Vardanyan was Karabakh's number two official from late 2022 to February 2023. Seven months later, Azerbaijan recaptured the stronghold where ethnic Armenians had enjoyed three decades of de facto independence since breaking away. from the control of Baku in war after the collapse of the Soviet Union.

Vardanyan was arrested when he fled as part of a mass exodus of about 100,000 Armenians from the mountainous region.

According to Azerbaijani prosecutors, fifteen other people, including several former Karabakh leaders, are also facing trial on various charges including genocide and war crimes.

The charges against Vardanyan, all of which he denies, include torture, running guns, extorting people by force, seizing power by force, and plotting and waging an aggressive war.

“During the investigation, Ruben Vardanyan's rights to legal protection, the use of his preferred language, and other procedural rights were ensured,” prosecutors said in a statement, adding that he had full access to materials of the case.

In a statement sent by his family on Telegram, Vardanyan disputed it.

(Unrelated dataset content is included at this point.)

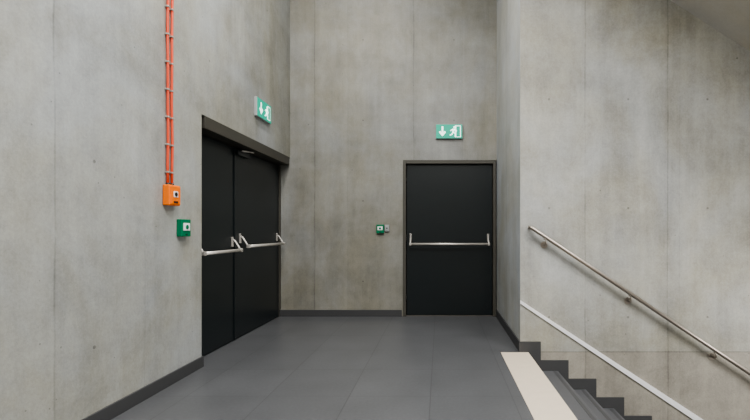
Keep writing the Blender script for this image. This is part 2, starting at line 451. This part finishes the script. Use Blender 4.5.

“I have been told that I am facing 42 charges, some of which carry sentences up to life imprisonment. However, I have not been given the opportunity to fully review the official charge,” he said.

He said that the 422 volumes of the criminal case against him were handed to him and his lawyer on December 9 in Azerbaijani, a language he does not speak.

Vardanyan said he was detained for more than 470 days, including 340 in solitary confinement and 23 in a punishment cell. But he said that he did not harbor anger or hatred, and that he wanted “real peace” between Armenians and Azerbaijanis.